'My Fair Lady' is a 1964 American musical film adapted from the Lerner and Loewe eponymous stage musical based on the 1913 stage play 'Pygmalion' by George Bernard Shaw. With a screenplay by Alan Jay Lerner and directed by George Cukor, the film depicts a poor Cockney flower seller named Eliza Doolittle who overhears an arrogant phonetics professor, Henry Higgins, as he casually wagers that he could teach her to speak "proper" English, thereby making her presentable in the high society of Edwardian London.

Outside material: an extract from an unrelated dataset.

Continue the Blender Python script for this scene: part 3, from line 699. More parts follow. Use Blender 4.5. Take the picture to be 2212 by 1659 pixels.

In Edwardian London, Professor Henry Higgins (Rex Harrison), a scholar of phonetics, believes that the accent and tone of one's voice determines a person's prospects in society. In Covent Garden one evening, he boasts to a new acquaintance, Colonel Hugh Pickering (Wilfrid Hyde-White), himself an expert in phonetics, that he could teach any person to speak in a way that he could pass them off as a duke or duchess at an embassy ball. Higgins selects as an example a young flower seller, Eliza Doolittle (Audrey Hepburn), who has a strong Cockney accent. Eliza's ambition is to work in a flower shop, but her thick accent makes her unsuitable. Having come from India to meet Higgins, Pickering is invited to stay with the professor. The following morning, Eliza shows up at Higgins' home, seeking lessons.